◆ Set problem
In this exercise, the entries below include pictures. Repeat exactly the lines from the line with "Recreate this scene" to the line with "col = scene.collection", including both, but without the pictures.

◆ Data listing
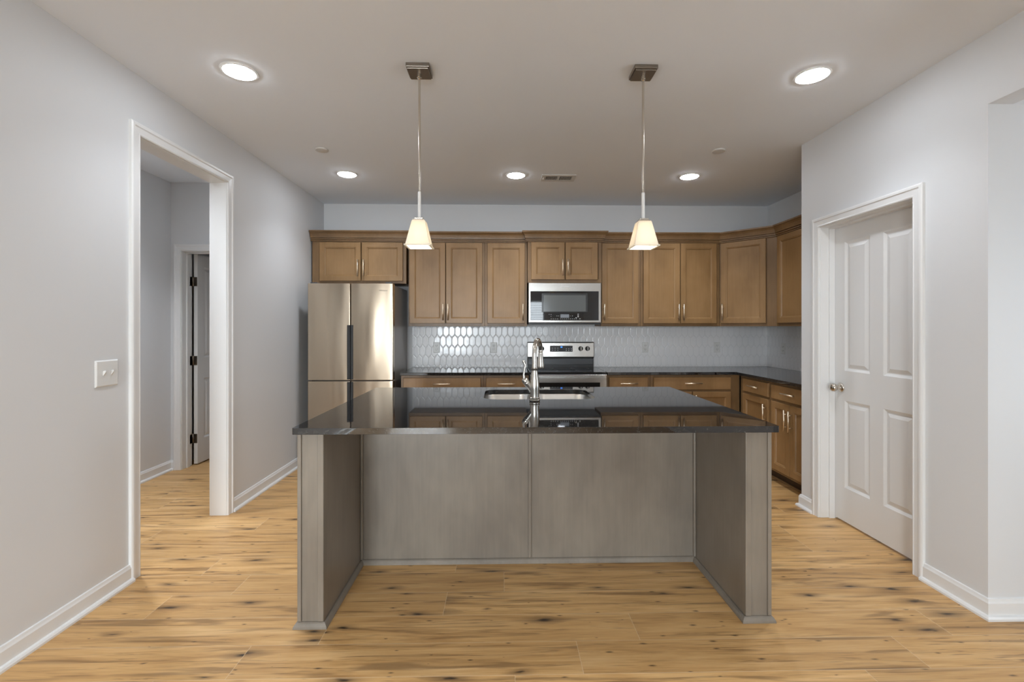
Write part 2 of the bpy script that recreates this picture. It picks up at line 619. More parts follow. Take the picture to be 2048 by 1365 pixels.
struct('ceiling', boxes((-3.35, 4.15, YF - 0.15, 5.35, H, H + 0.1)), M['ceil'])
struct('wall_left', boxes((XL - WT, XL, YF, OY0 - 0.018, 0, H), (XL - WT, XL, OY1 + 0.018, YB, 0, H),
                          (XL - WT, XL, OY0 - 0.018, OY1 + 0.018, OZ + 0.018, H)), M['wall'])
struct('wall_back', boxes((-3.3, XK + WT, YB, YB + WT, 0, H)), M['wall'])
struct('wall_right', boxes((XR, XR + WT, YN, DY0 - 0.018, 0, H), (XR, XR + WT, DY1 + 0.018, YP, 0, H),
                           (XR, XR + WT, DY0 - 0.018, DY1 + 0.018, DZ + 0.018, H),
                           (XR, XR + WT, 0.3, YN, AZ, H), (XR, XR + WT, YF, 0.3, 0, H)), M['wall'])
struct('wall_kitchen_right', boxes((XK, XK + WT, YP - WT, YB, 0, H)), M['wall'])
struct('wall_pantry_back', boxes((XR + WT, XK, YP - WT, YP, 0, H)), M['wall'])
struct('wall_pantry_front', boxes((XR + WT, 4.0, YN, YN + WT, 0, H)), M['wall'])
a, b, c, d = WIN3
struct('wall_passage_right', boxes((4.0, 4.12, 0.18, a, 0, H), (4.0, 4.12, b, YN + WT, 0, H), (4.0, 4.12, a, b, 0, c), (4.0, 4.12, a, b, d, H)), M['wall'])
w = struct('window_3', boxes((4.05, 4.10, a + 0.002, a + 0.05, c + 0.002, d - 0.002), (4.05, 4.10, b - 0.05, b - 0.002, c + 0.002, d - 0.002),
                             (4.05, 4.10, a + 0.05, b - 0.05, c + 0.002, c + 0.05), (4.05, 4.10, a + 0.05, b - 0.05, d - 0.05, d - 0.002),
                             (4.05, 4.10, a + 0.05, b - 0.05, (c + d) / 2 - 0.02, (c + d) / 2 + 0.02)), M['trim'])
obj('window_pane', boxes((4.074, 4.078, a + 0.045, b - 0.045, c + 0.045, d - 0.045)), M['glass'], w)
struct('wall_passage_front', boxes((XR + WT, 4.0, 0.18, 0.3, 0, H)), M['wall'])
struct('ceiling_passage', boxes((XR + WT, 4.0, 0.3, YN, AZ, AZ + 0.1)), M['ceil'])
struct('wall_hall_left', boxes((XH - WT, XH, 0.6, YB, 0, H)), M['wall'])
struct('wall_hall_front', boxes((XH, XL - WT, 0.6, 0.72, 0, H)), M['wall'])
struct('wall_hall_back', boxes((XH, HX0 - 0.018, YH, YH + WT, 0, H), (HX1 + 0.018, XL - WT, YH, YH + WT, 0, H),
                               (HX0 - 0.018, HX1 + 0.018, YH, YH + WT, HZ + 0.018, H)), M['wall'])

# wall behind the camera, with two windows
bm = bmesh.new()
xs = [XL - WT, WINS[1][0], WINS[1][1], WINS[0][0], WINS[0][1], XR + WT]
bx(bm, xs[0], xs[1], YF - WT, YF, 0, H); bx(bm, xs[2], xs[3], YF - WT, YF, 0, H); bx(bm, xs[4], xs[5], YF - WT, YF, 0, H)
for a, b, c, d in WINS:
    bx(bm, a, b, YF - WT, YF, 0, c); bx(bm, a, b, YF - WT, YF, d, H)
struct('wall_front', bm, M['wall'])
for i, (a, b, c, d) in enumerate(WINS):
    e = 0.002
    y0, y1 = YF - 0.10, YF - 0.055
    bm = boxes((a + e, a + 0.05, y0, y1, c + e, d - e), (b - 0.05, b - e, y0, y1, c + e, d - e),
               (a + 0.05, b - 0.05, y0, y1, c + e, c + 0.05), (a + 0.05, b - 0.05, y0, y1, d - 0.05, d - e),
               (a + 0.05, b - 0.05, y0, y1, (c + d) / 2 - 0.02, (c + d) / 2 + 0.02))
    if i == 0:
        bx(bm, 0.25, 0.33, y0, y1, c + 0.05, (c + d) / 2 - 0.02); bx(bm, 0.25, 0.33, y0, y1, (c + d) / 2 + 0.02, d - 0.05)
    w = struct('window_%d' % (i + 1), bm, M['trim'])
    obj('window_pane', boxes((a + 0.045, b - 0.045, YF - 0.079, YF - 0.075, c + 0.045, d - 0.045)), M['glass'], w)
    bm = bmesh.new()
    z = c + 0.05
    while z < d - 0.06:
        cy = YF - 0.028
        v = [bm.verts.new(p) for p in ((a + 0.01, cy - 0.022, z + 0.011), (b - 0.01, cy - 0.022, z + 0.011),
                                       (b - 0.01, cy + 0.022, z - 0.011), (a + 0.01, cy + 0.022, z - 0.011))]
        v2 = [bm.verts.new(q.co + Vector((0, 0, 0.002))) for q in v]
        bm.faces.new(v); bm.faces.new(v2[::-1])
        for k in range(4):
            bm.faces.new((v[k], v[(k + 1) % 4], v2[(k + 1) % 4], v2[k]))
        z += 0.048
    bx(bm, a + 0.01, b - 0.01, YF - 0.05, YF - 0.005, d - 0.05, d - 0.004)
    obj('window_blind', bm, M['blind'], w)
    sweep(bm := bmesh.new(), [(a, c - 0.06), (a, d), (b, d), (b, c - 0.06)],
          [(0, YF), (-0.07, YF), (-0.07, YF + 0.016), (0, YF + 0.012)], lambda p, q, h: (p, h, q))
    bx(bm, a - 0.09, b + 0.09, YF, YF + 0.05, c - 0.03, c)
    obj('window_casing', bm, M['trim'], w)

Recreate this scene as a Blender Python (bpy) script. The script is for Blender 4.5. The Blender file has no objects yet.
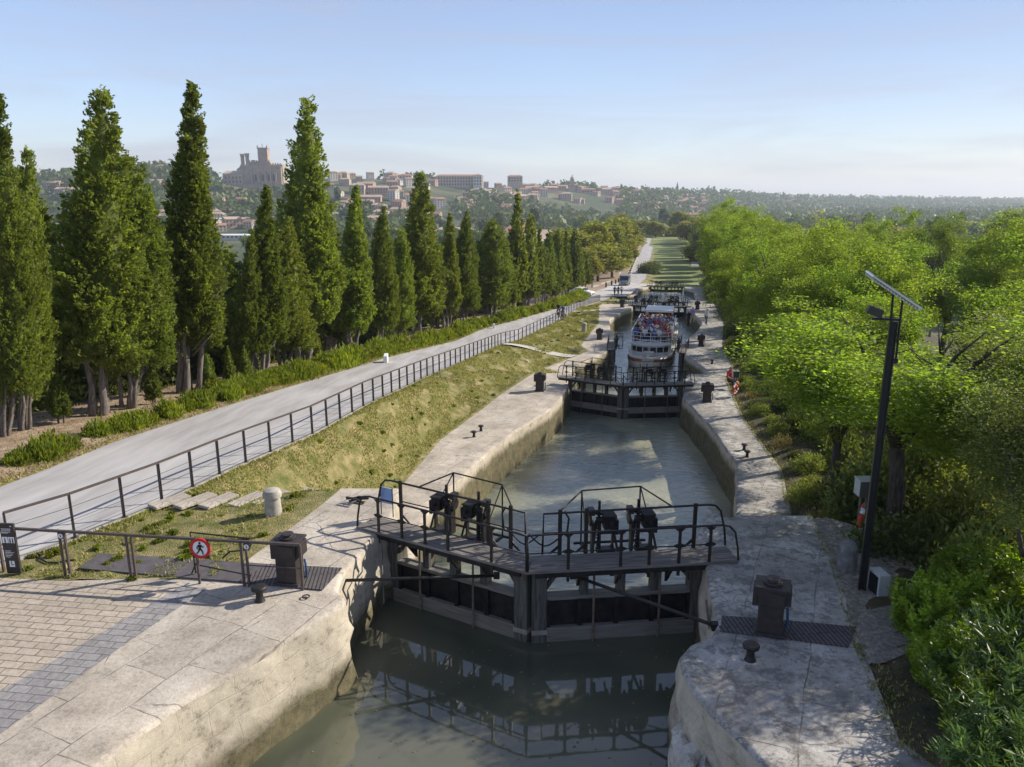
import bpy, math, random
import numpy as np
from mathutils import Vector, Matrix
R = math.radians
rnd = random.Random(7)
rng = np.random.default_rng(11)
scene = bpy.context.scene
col = scene.collection

# ------------------------------------------------------------------ camera model
F = 760.0; PT = math.atan((383.5-198)/F); H = 6.8
SP, CP = math.sin(PT), math.cos(PT)
def lerp(tab):
    xs = [a for a, b in tab]; ys = [b for a, b in tab]
    return lambda v: float(np.interp(v, xs, ys))
# height of the quays and of the road along the flight of locks
zq_old = lerp([(17.3,0),(17.8,-.9),(40,-3.2),(45,-3.4),(49,-4.0),(62,-5.8),(66,-6.0),(95,-6.3),(99,-7.3),(117,-9.2),(123,-9.4),(127,-9.8),(152,-10.4),(158,-12),(197,-14),(420,-14.5)])
zq = lerp([(17.3,0),(18.0,-3.3),(28,-3.5),(38,-3.72),(46,-3.75),(48,-5.7),(66,-6.0),(96.5,-6.3),(98,-8.8),(117,-9.2),(124,-9.4),(126,-10.2),(152,-10.4),(158,-12),(197,-14),(420,-14.5)])
zq_l = zq
zqR = lambda v: (float(np.interp(v, [15.7,16.3], [0,-3.2])) if v < 16.3 else float(np.interp(v, [16.3,28], [-3.2,-3.5]))) if v < 28 else zq_l(v)   # the right terrace ends a little earlier
zfl = lerp([(13.5,0),(22,-3.3),(45,-3.5),(60,-5.8),(95,-6.3),(110,-9),(152,-10.4),(197,-14),(420,-14.5)])   # floor of the wood on the right
zr = lerp([(13,0),(15,-.05),(20,-.55),(30,-1.4),(44,-3.0),(66,-5.4),(95,-6.6),(120,-9),(152,-10.4),(200,-13.6),(420,-14.1)])
axisx = lerp([(-20,-6.2),(14.25,.56),(42.2,6.45),(67,12.2),(99,19.5),(136,27.5),(205,41.8),(393,80),(450,92)])
def at(px, py, z):
    zf = z if callable(z) else (lambda Y: z)
    r = ((px-512)/F, CP-SP*(py-383.5)/F, -(SP+CP*(py-383.5)/F))
    t = 1.0
    while t < 9000:
        if H+r[2]*t < zf(r[1]*t): break
        t *= 1.004
    lo, hi = t/1.004, t
    for i in range(30):
        m = (lo+hi)/2
        if H+r[2]*m < zf(r[1]*m): hi = m
        else: lo = m
    return Vector((r[0]*hi, r[1]*hi, H+r[2]*hi))
def slope(py):
    v = (py-383.5)/F
    return -(SP+CP*v)/(CP-SP*v)        # z change per metre of Y
def xat(px, Y, z):                      # X of a pixel column at depth Y and height z
    return (px-512)/F*(Y*CP-(z-H)*SP)

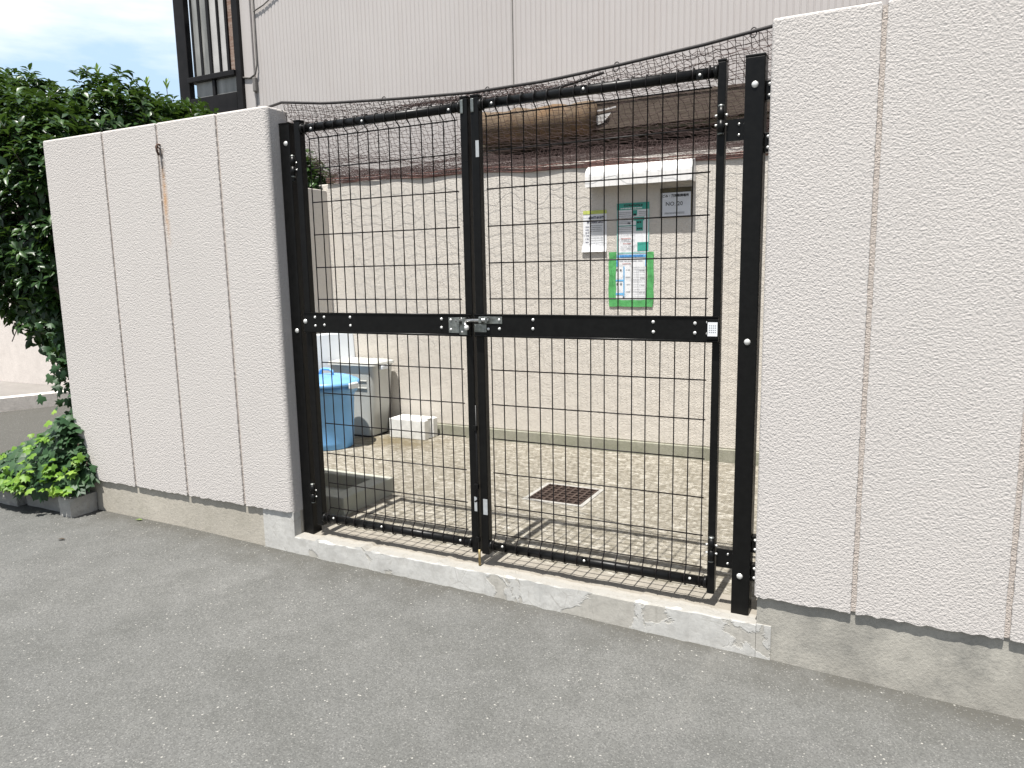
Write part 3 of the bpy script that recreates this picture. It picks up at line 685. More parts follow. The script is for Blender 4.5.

◆ Output of the exercise
Recreate this scene as a Blender Python (bpy) script. The script is for Blender 4.5. The Blender file has no objects yet.
import bpy, math, random
import numpy as np
from mathutils import Vector, Matrix
R = math.radians
rnd = random.Random(7)
rng = np.random.default_rng(11)
scene = bpy.context.scene
col = scene.collection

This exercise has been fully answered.